Instruction:
Return the lines from the one that contains "Build this scene" through the one that contains "COL = scene.collection", both included, exactly as written and with nothing added.

═══ Supplied records

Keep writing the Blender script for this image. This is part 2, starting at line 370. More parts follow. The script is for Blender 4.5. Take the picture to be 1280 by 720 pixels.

══════
═══ Supplied records

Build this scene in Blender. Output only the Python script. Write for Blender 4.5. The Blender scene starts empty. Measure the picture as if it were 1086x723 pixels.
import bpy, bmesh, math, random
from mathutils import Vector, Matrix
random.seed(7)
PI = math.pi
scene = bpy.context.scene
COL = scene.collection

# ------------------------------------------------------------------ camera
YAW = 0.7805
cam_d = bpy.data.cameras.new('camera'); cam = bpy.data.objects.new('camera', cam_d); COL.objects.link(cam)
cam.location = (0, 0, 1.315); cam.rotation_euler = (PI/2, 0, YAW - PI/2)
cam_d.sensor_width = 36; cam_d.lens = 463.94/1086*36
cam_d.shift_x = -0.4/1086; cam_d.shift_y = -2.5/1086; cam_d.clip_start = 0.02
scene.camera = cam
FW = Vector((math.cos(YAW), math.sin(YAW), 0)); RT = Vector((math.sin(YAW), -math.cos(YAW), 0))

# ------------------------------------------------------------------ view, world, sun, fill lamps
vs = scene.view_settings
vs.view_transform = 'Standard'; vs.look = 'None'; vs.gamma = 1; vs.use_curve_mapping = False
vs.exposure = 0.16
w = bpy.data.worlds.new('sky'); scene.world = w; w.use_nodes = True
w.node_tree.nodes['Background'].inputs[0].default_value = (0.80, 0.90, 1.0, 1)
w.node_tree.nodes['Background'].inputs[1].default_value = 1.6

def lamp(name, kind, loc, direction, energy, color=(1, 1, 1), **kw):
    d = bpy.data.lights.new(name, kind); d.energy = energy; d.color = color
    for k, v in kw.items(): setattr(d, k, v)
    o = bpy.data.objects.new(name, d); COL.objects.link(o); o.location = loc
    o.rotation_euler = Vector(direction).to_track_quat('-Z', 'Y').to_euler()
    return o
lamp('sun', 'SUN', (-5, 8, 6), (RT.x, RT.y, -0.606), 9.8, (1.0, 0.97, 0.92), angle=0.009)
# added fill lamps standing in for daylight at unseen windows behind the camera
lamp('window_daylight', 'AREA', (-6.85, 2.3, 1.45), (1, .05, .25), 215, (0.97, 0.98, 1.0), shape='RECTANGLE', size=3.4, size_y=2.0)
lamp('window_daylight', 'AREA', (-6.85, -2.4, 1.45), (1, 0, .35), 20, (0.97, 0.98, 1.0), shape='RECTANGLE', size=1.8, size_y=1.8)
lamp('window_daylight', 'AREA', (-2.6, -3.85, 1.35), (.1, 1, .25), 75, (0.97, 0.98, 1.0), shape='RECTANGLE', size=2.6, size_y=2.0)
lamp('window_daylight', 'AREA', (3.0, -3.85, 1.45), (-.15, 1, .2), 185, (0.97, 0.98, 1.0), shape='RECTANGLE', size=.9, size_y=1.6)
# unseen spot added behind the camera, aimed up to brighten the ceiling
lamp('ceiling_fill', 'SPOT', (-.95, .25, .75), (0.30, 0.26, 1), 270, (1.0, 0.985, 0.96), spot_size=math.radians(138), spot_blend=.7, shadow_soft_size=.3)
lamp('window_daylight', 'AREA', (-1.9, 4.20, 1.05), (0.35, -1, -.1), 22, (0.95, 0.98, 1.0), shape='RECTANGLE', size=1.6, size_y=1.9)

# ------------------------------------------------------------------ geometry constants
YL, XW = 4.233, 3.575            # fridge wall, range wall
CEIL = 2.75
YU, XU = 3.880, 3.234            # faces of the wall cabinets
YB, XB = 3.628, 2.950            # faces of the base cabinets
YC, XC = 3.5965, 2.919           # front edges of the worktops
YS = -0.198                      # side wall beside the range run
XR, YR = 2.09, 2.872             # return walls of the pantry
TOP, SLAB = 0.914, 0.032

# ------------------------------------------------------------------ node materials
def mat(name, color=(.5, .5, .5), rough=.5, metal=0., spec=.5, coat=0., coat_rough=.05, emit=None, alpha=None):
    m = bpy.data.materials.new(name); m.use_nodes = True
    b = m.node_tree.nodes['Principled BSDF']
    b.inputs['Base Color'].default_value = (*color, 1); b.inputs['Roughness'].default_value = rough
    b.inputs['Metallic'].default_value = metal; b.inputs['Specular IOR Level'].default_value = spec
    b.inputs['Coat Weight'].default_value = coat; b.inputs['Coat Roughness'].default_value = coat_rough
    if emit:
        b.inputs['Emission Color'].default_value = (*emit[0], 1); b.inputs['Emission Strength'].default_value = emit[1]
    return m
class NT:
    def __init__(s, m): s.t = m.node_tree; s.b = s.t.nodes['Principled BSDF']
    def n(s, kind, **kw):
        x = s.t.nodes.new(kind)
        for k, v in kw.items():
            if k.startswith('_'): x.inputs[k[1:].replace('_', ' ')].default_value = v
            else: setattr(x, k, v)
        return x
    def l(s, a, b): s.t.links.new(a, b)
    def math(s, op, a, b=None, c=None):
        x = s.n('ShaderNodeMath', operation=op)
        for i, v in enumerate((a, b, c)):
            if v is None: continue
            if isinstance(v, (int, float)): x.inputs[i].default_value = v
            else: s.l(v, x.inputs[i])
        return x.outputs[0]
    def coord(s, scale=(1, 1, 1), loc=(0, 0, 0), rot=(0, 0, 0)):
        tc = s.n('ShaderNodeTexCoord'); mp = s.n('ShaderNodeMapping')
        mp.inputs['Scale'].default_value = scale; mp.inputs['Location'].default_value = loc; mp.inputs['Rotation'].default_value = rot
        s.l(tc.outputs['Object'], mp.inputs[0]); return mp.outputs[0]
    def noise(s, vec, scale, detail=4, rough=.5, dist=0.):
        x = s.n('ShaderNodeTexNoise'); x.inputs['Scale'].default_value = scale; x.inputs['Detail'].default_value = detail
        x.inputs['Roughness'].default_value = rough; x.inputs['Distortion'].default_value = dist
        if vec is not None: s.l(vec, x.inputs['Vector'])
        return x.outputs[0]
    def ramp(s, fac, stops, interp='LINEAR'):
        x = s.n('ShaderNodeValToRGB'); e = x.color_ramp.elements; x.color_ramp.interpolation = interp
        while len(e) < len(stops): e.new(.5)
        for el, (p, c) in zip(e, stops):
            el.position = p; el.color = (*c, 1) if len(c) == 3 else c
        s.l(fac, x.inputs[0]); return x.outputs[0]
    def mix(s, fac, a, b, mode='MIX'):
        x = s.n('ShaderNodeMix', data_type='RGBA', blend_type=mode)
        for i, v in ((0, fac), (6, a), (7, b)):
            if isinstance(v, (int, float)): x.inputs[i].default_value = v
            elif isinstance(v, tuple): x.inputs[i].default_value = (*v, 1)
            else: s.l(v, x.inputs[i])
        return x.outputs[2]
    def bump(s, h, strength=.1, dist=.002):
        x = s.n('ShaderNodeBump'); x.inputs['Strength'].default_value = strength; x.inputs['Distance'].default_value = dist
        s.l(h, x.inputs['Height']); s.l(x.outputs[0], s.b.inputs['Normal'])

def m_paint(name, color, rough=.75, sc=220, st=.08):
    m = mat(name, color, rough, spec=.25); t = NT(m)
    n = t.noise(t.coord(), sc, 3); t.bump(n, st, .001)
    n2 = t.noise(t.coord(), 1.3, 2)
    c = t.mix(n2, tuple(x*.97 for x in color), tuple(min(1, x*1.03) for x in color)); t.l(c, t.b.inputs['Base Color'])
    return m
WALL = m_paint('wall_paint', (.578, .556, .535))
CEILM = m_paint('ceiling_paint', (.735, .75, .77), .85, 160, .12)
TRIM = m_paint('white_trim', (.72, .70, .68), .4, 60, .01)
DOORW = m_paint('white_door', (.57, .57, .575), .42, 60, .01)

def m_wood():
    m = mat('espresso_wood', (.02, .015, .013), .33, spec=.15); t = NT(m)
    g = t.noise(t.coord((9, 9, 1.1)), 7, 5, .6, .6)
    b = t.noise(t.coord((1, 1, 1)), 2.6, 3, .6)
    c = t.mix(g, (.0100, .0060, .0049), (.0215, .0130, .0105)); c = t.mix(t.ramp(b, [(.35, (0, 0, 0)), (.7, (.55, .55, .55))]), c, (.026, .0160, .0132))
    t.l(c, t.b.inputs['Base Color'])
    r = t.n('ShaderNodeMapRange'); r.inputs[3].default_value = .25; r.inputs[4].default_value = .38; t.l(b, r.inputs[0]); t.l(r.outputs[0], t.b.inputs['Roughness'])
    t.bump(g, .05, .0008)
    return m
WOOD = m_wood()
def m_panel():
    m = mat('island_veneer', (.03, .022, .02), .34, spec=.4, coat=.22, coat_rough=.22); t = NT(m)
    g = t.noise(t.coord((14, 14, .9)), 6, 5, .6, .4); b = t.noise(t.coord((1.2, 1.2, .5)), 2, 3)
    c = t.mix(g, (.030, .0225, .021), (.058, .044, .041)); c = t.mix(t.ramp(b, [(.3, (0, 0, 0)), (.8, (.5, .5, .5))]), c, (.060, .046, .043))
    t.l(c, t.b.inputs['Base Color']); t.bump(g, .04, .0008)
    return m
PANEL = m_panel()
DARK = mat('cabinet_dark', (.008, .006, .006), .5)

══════
═══ Supplied records

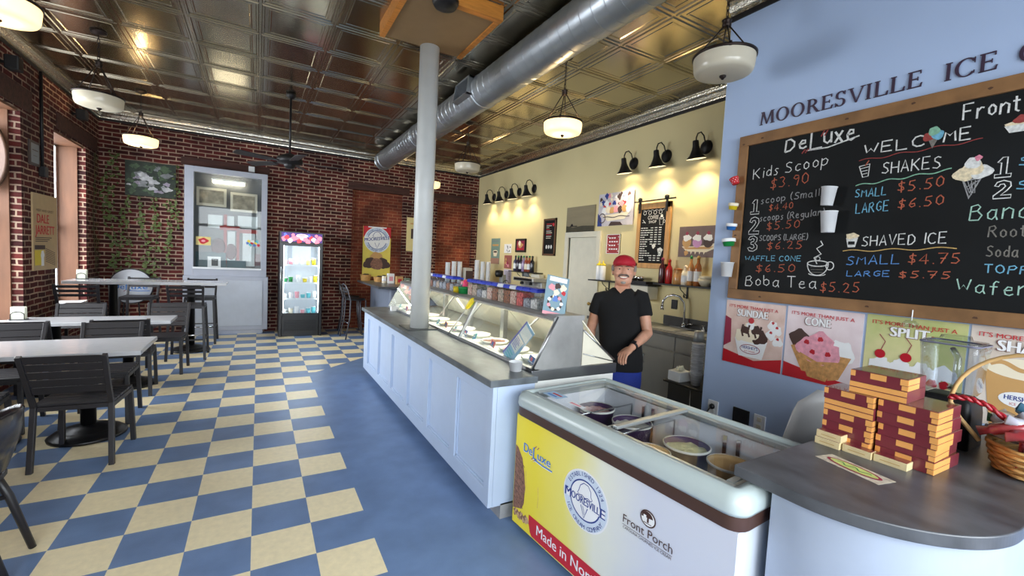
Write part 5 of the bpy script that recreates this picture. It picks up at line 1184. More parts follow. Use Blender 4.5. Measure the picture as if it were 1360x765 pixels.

══════

Written answer:
Build this scene in Blender. Output only the Python script. Write for Blender 4.5. The Blender scene starts empty. Measure the picture as if it were 1086x723 pixels.
import bpy, bmesh, math, random
from mathutils import Vector, Matrix
random.seed(7)
PI = math.pi
scene = bpy.context.scene
COL = scene.collection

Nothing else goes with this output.